Le piètre état des pénitenciers fédéraux pose des risques «importants et imminents» à la santé et à la sécurité des détenus, des employés et des visiteurs, conclut un rapport du Service correctionnel du Canada (SCC) qui date de septembre dernier.

Ce «Plan de logement 2013-2018», obtenu par La Presse en vertu de la Loi sur l'accès à l'information, établit les prévisions en matière de population et d'infrastructures carcérales.

Ainsi, le SCC y prévoit que malgré le plan du gouvernement de construire 2700 nouvelles cellules au cours des prochaines années, il manquera 330 cellules d'ici six ans (2018-2019) et 767 d'ici sept ans (2019-2020). Les pénitenciers fédéraux accueillent les délinquants condamnés à une peine de plus de deux ans.

Service correctionnel y lance aussi un véritable cri d'alarme au sujet de l'état des infrastructures. «Beaucoup d'installations du SCC ont été construites dans les années 60 et 70, a-t-on écrit. Ces installations ont, de manière générale, atteint leur limite en ce qui a trait aux travaux de restauration.»

«Le risque et les implications d'une défaillance grave de l'infrastructure physique, dangereuse pour la sécurité des personnes et des installations, les activités et la santé des occupants, sont importants et imminents», ont conclu les auteurs, sans indiquer où ni quels sont ces problèmes.

«Piètre état»

Le rapport souligne que près de 1 milliard de dollars sur les 7 milliards que vaudrait l'ensemble des infrastructures de SCC est dans un état qualifié de «piètre» ou de «critique». Plus de 2,5 milliards de dollars de cette «valeur de remplacement» serait dans un état passable.

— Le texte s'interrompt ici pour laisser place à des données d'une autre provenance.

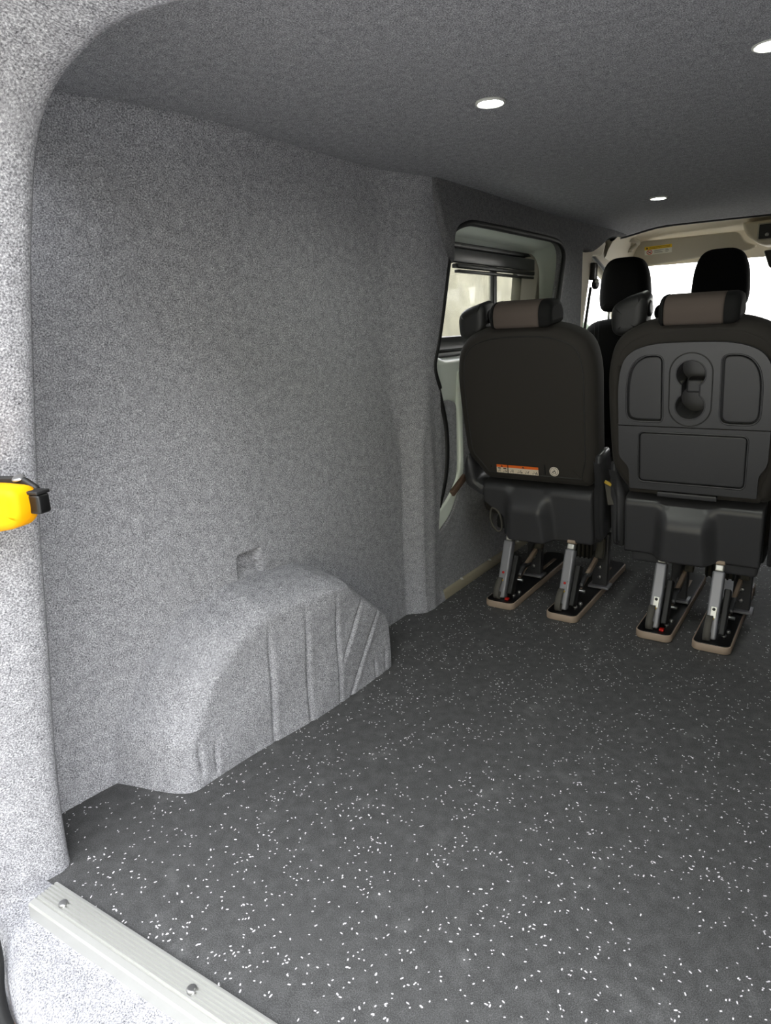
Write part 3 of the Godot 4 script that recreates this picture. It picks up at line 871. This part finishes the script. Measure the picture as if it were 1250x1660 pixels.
func rear_seat(cx: float, label: String, table: bool, rails: Array) -> Node3D:
	var r := thing("passenger_seat", Vector3(cx, 0, -1.95), label, "seat", "individual black rear seats")
	var on := func(x, y, e): return sp(x, y, e)
	var lo := -0.150 if table else -0.138
	var back := rpoly([[lo, 0.396, 0.02], [lo - 0.03, 0.435, 0.03], [-0.203, 0.475, 0.03], [-0.212, 0.62, 0.1], [-0.213, 0.745, 0.05], [-0.190, 0.822, 0.06], [-0.115, 0.858, 0.06], [0.0, 0.866, 0.1], [0.115, 0.858, 0.06], [0.190, 0.822, 0.06], [0.213, 0.745, 0.05], [0.212, 0.62, 0.1], [0.213, 0.475, 0.03], [0.203, 0.44, 0.03], [0.198, 0.396, 0.02]], 6)
	var rear := [[0.075, -0.080], [0.038, -0.080], [0.036, -0.05], [0.034, -0.003]] if table else [[0.06, 0.002], [0.035, 0.001]]
	var b := put("backrest", pad(back, rear + [[0.022, -0.001], [0.012, -0.006], [0.004, -0.016], [0.0, -0.032], [0.0, -0.075], [0.004, -0.092], [0.014, -0.106], [0.03, -0.112], [0.05, -0.113]], on), M.fabric, r)
	# headrest: cloth middle between dark end panels, on two posts
	var side := rpoly([[0.012, 0.862, 0.012], [0.016, 0.905, 0.022], [-0.008, 0.930, 0.022], [-0.085, 0.926, 0.03], [-0.105, 0.88, 0.02], [-0.09, 0.856, 0.01]])
	var sunk := 0.012 if table else 0.004
	var turn := func(o, y, e): return sp(e, y - sunk, o)
	put("headrest", pad(side, slab(-0.070, 0.066, 0.006), turn), M.headcloth, r)
	put("headrest_end", pad(side, [[0.016, 0.100], [0.008, 0.098], [0.003, 0.092], [0.0, 0.084], [-0.0005, 0.066]], turn), M.endcloth, r)
	put("headrest_end", pad(side, [[0.012, -0.082], [0.006, -0.080], [0.001, -0.076], [-0.0005, -0.070]], turn), M.endcloth, r)
	for s in [-0.045, 0.05]:
		put("headrest_post", tube([sp(s, 0.84, -0.04), sp(s, 0.87, -0.04)], 0.007, 8), M.steel, r)
		put("post_sleeve", bolt(sp(s, 0.858, -0.012), Vector3(0, 1, 0.1), 0.011, 0.008), M.black, r)
	# padded wing folded up beside the headrest
	var wing := rpoly([[-0.216, 0.885, 0.02], [-0.195, 0.905, 0.02], [-0.135, 0.922, 0.012], [-0.122, 0.905, 0.012], [-0.128, 0.840, 0.02], [-0.150, 0.815, 0.02], [-0.215, 0.815, 0.03]])
	put("folded_armrest", pad(wing, slab(-0.135, -0.045, 0.018), on), M.leather, r)
	put("armrest_end", bolt(sp(-0.127, 0.880, -0.085), Vector3(1, 0.1, 0.1), 0.022, 0.008), M.black, r)
	# moulded lower cover: two lobes with a scoop between them
	var st := begin()
	var x1 := 0.197 if not table else 0.185
	var low := func(u: float, v: float) -> Vector3:
		var v2 := clampf((v - 0.06) / 0.88, 0, 1)
		var y := lerpf(0.388, 0.212, v2)
		var xl := lo - 0.012
		if not table:
			xl = lerpf(xl, -0.086, ss(0.33, 0.27, y)) + 0.0
		var u2 := clampf((u - 0.03) / 0.94, 0, 1)
		var x := lerpf(xl, x1, u2)
		var c := x / 0.052
		var w := 1.0 - ss(0.80, 1.55, absf(c) - 0.25 * maxf(0.0, v2 - 0.3))
		var o := 0.0 - 0.026 * pow(maxf(0.0, 1.0 - v2 / 0.14), 2)
		var oc := -0.030 + 0.066 * ss(-0.12, 0.42, v2) - 0.010 * pow(absf(c), 2.0) * 0.0
		o = lerpf(o, oc, w)
		if u < 0.03 or u > 0.97 or v < 0.06 or v > 0.94:
			o -= 0.07
		return sp(x, y - 0.006 * w * (1.0 - v2), o)
	add_grid(st, low, 66, 34)
	put("lower_cover", smooth(st), M.plastic, r)
	if table:
		for q in [[lo + 0.006, -0.062, 0.186], [0.085, 0.182, 0.186]]:
			put("lower_skirt", pad(rrect(q[0], q[1], q[2], 0.245, 0.012), slab(-0.05, -0.004, 0.006), on), M.plastic, r)
	# hinge covers at both sides
	var tall := rpoly([[0.204, 0.495, 0.015], [0.226, 0.500, 0.02], [0.230, 0.42, 0.05], [0.226, 0.225, 0.02], [0.200, 0.218, 0.01], [0.199, 0.38, 0.03], [0.203, 0.40, 0.02]])
	put("hinge_cover", pad(tall, slab(-0.10, -0.004, 0.014), on), M.plastic, r)
	if table:
		var lt := rpoly([[-0.190, 0.485, 0.02], [-0.208, 0.47, 0.02], [-0.208, 0.40, 0.05], [-0.205, 0.225, 0.02], [-0.168, 0.218, 0.01], [-0.163, 0.37, 0.03], [-0.178, 0.42, 0.02]])
		put("hinge_cover", pad(lt, slab(-0.10, -0.006, 0.014), on), M.plastic, r)
	else:
		var lt := rpoly([[-0.196, 0.482, 0.02], [-0.216, 0.44, 0.03], [-0.214, 0.372, 0.02], [-0.150, 0.335, 0.01], [-0.145, 0.372, 0.01], [-0.176, 0.386, 0.015], [-0.182, 0.45, 0.03]])
		put("hinge_cover", pad(lt, slab(-0.09, 0.002, 0.012), on), M.plastic, r)
		put("release_ring", tube(spline([sp(-0.125, 0.30, 0.0), sp(-0.132, 0.255, 0.0), sp(-0.112, 0.222, 0.0), sp(-0.095, 0.236, 0.0), sp(-0.10, 0.285, 0.0)], 5, true), 0.0035, 6, true), M.web, r)
	# strap catch in the gap between the seats
	if table:
		put("buckle_strap", beam(sp(-0.212, 0.415, -0.02), sp(-0.200, 0.352, -0.01), 0.024, 0.008, 0.002), M.web, r)
		put("buckle_edge", beam(sp(-0.214, 0.412, -0.012), sp(-0.210, 0.420, -0.012), 0.022, 0.006, 0.002), M.gold, r)
	# seat cushion and frame under it
	put("cushion", box(Vector3(0.43, 0.14, 0.40), at(0.0, 0.315, -0.27), 0.03), M.fabric, r)
	put("under_frame", box(Vector3(0.34, 0.05, 0.34), at(0.02, 0.232, -0.22), 0.01), M.rubber, r)
	put("cross_tube", tube([Vector3(rails[0] - 0.03, 0.16, -0.26), Vector3(rails[1] + 0.03, 0.16, -0.26)], 0.011, 8), M.web, r)
	put("bellows", box(Vector3(0.09, 0.07, 0.02), at((rails[0] + rails[1]) * 0.5 + 0.03, 0.10, -0.30), 0.004), M.web, r)
	for i in 6:
		put("bellows_rib", box(Vector3(0.006, 0.072, 0.008), at((rails[0] + rails[1]) * 0.5 - 0.008 + i * 0.015, 0.10, -0.287), 0.002), M.rubber, r)
	for i in 2:
		rail(r, rails[i], i, table)
	if table:
		table_back(r)
	else:
		# seam and printed labels near the foot of the back
		bead("seam", inset(back, 0.030), 0.0005, 0.0016, M.leather, r)
		for q in [[-0.095, -0.059, 2, true], [-0.056, 0.041, 4, false]]:
			var m := mat(Color.WHITE, 0.6)
			m.albedo_texture = instruction_print(q[2], q[3])
			var qm := QuadMesh.new()
			qm.size = Vector2(q[1] - q[0], 0.0262)
			var l := put("instruction_label", qm, m, r)
			l.transform = Transform3D(Basis(Vector3.RIGHT, 0.168), sp((q[0] + q[1]) * 0.5, 0.440, 0.0042))
			tag(l, "white label of step drawings under an orange band")
		var rm := mat(Color.WHITE, 0.6)
		rm.albedo_texture = round_print()
		st = begin()
		for i in 28:
			for a in [Vector2.ZERO, Vector2.from_angle(-TAU * i / 28), Vector2.from_angle(-TAU * (i + 1) / 28)]:
				st.set_uv(Vector2(0.5 + a.x * 0.5, 0.5 - a.y * 0.5))
				st.add_vertex(sp(0.090 + a.x * 0.0145, 0.444 + a.y * 0.0145, 0.0042))
		var rl := put("round_label", smooth(st), rm, r)
		tag(rl, "round white pictogram label")
		put("pull_slit", beam(sp(0.061, 0.432, 0.002), sp(0.060, 0.462, 0.002), 0.003, 0.004, 0.001), M.black, r)
	return r

# flat floor mount: dusty-edged plate, upright leg, webbing pull, bracket and bolts
func rail(r: Node3D, x: float, i: int, table: bool) -> void:
	put("base_plate", pad(rrect(x - 0.049, x + 0.049, -0.42, 0.125, 0.022), slab(0.001, 0.022, 0.002), func(a, z, e): return Vector3(a, e, z)), M.tan, r)
	put("plate_tray", pad(rrect(x - 0.0455, x + 0.0455, -0.415, 0.1215, 0.019), slab(0.016, 0.0235, 0.001), func(a, z, e): return Vector3(a, e, z)), M.black, r)
	var a := Vector3(x - 0.008, 0.022, 0.085)
	var b := Vector3(x - 0.008, 0.195, 0.020)
	var leg := put("leg", beam(a, b, 0.030, 0.030, 0.004), M.leg, r)
	put("leg_cap", beam(b, b + (b - a).normalized() * 0.018, 0.022, 0.022, 0.003), M.alu, leg)
	put("leg_head", beam(b + (b - a).normalized() * 0.018, b + (b - a).normalized() * 0.045, 0.026, 0.026, 0.003), M.tan, leg)
	put("leg_cheek", beam(a + Vector3(0.026, 0.01, -0.015), b + Vector3(0.026, -0.05, -0.005), 0.016, 0.034, 0.003), M.rubber, leg)
	# clip, webbing and marks on the leg
	var mid := a.lerp(b, 0.42) + Vector3(-0.002, 0, 0.018)
	put("clip", beam(mid + Vector3(0.004, -0.014, 0.004), mid + Vector3(0.004, 0.016, -0.006), 0.015, 0.004, 0.001), M.alu if table else M.leg, r)
	put("clip_screw", bolt(mid + Vector3(0.004, 0.010, -0.002), Vector3(0, 0.3, 1), 0.004, 0.004), M.black if table else M.red, r)
	put("pull_loop", strap(spline([Vector2(mid.z + 0.003, mid.y - 0.008), Vector2(0.105, 0.062), Vector2(0.112, 0.040), Vector2(0.106, 0.026), Vector2(0.097, 0.026), Vector2(0.096, 0.045)], 4), x - 0.014, 0.018, 0.003), M.web, r)
	put("loop_stitch", box(Vector3(0.018, 0.006, 0.005), at(x - 0.012, mid.y - 0.014, mid.z + 0.006), 0.001), M.gold, r)
	# front bracket with two bolts on its own foot
	var bx := x + (0.036 if i == 1 else 0.012)
	put("bracket", beam(Vector3(bx, 0.03, -0.15), Vector3(bx, 0.21, -0.15), 0.048, 0.03, 0.003), M.plastic, r)
	put("bracket_foot", box(Vector3(0.066, 0.008, 0.05), at(bx, 0.030, -0.145), 0.002), M.leg, r)
	for y in [0.062, 0.096]:
		put("bolt_head", bolt(Vector3(bx, y, -0.135), Vector3(0, 0, 1), 0.007, 0.006), M.steel, r)
	# latch linkage beside the leg
	put("latch_arm", beam(Vector3(x + 0.022, 0.075, 0.02), Vector3(x + 0.034, 0.135, -0.10), 0.012, 0.018, 0.003), M.tan, r)
	put("latch_pin", tube([Vector3(x + 0.005, 0.072, 0.03), Vector3(x + 0.042, 0.070, 0.03)], 0.005, 8), M.steel, r)
	put("latch_hook", strap(spline([Vector2(0.03, 0.085), Vector2(-0.01, 0.105), Vector2(-0.05, 0.10), Vector2(-0.08, 0.125), Vector2(-0.12, 0.15)], 4), x + 0.028, 0.014, 0.012), M.plastic, r)
	for k in 2:
		put("plate_bolt", bolt(Vector3(x + 0.022 + 0.006 * k, 0.023, 0.055 - 0.03 * k), Vector3.UP, 0.006, 0.008), M.steel, r)
	put("rail_slot", box(Vector3(0.012, 0.003, 0.16), at(x + 0.012, 0.024, -0.26), 0.001), M.tan, r)
	if i == 0:
		put("tag", box(Vector3(0.012, 0.006, 0.014), at(x + 0.018, 0.027, 0.098), 0.001), M.red, r)

	# webbing loop hanging from the seat frame
	put("hanging_strap", strap(spline([Vector2(-0.10, 0.215), Vector2(-0.095, 0.175), Vector2(-0.085, 0.150), Vector2(-0.10, 0.140), Vector2(-0.115, 0.16), Vector2(-0.115, 0.20)], 4), x + 0.045, 0.022, 0.003), M.web, r)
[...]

Le dernier paragraphe a été censuré. On ignore donc quelles sont les conclusions ou les recommandations de l'organisme chargé de superviser les pénitenciers canadiens. Et SCC a refusé nos demandes d'entrevue.

Mais ces conclusions ne font pas de doute, estime Justin Piché, un criminologue de l'Université d'Ottawa qui se spécialise dans le domaine carcéral. «Malgré le fait que le gouvernement Harper dit qu'il ne va pas ou qu'il ne veut pas construire de nouvelles prisons, Service correctionnel du Canada présente les arguments pour le faire», a indiqué le professeur.

En 2007, un rapport indépendant commandé par le gouvernement Harper recommandait justement de cesser d'investir de l'argent dans la rénovation d'établissements existants pour plutôt construire de nouveaux supercomplexes carcéraux.

«Ce n'est pas mort dans mon esprit, a noté Patrick Altimas, directeur de l'Association des services de réhabilitation sociale du Québec. On pourrait penser qu'il y a une tentative de dire: on est au bout du rouleau, il faut regarder de nouvelles façons de faire.»

Occupation double

Des experts ont toutefois fait une mise en garde contre ce qui pourrait aussi être une manoeuvre de SCC visant à obtenir un budget plus important. En plus de l'augmentation de la population carcérale, le rapport fait état d'établissements de moins en moins outillés pour répondre à une population carcérale de plus en plus complexe et de compressions budgétaires de plus de 1,5 milliard imposées au Service au cours des dernières années.

«Par conséquent, le SCC a révisé son plan de logement et les activités principales sont les suivantes: [...] Utilisation de la double occupation au besoin», souligne le document.

On précise également que «les taux d'octroi de la libération conditionnelle sont à leur plus bas niveau depuis 10 ans. Si ces taux continuent de baisser, les délinquants resteront incarcérés plus longtemps, ce qui fera accroître la population carcérale».

«C'est inquiétant», a convenu Patrick Altimas. Mais selon lui, on ne devrait pas laisser l'arbre cacher la forêt, et c'est toute l'approche du gouvernement qui devrait être remise en cause. «Si on libérait davantage de personnes en temps opportun, on aurait moins d'occupation cellulaire double et on aurait moins d'inquiétudes par rapport aux infrastructures qui sont déjà en place», a dit le directeur de l'ASRSQ.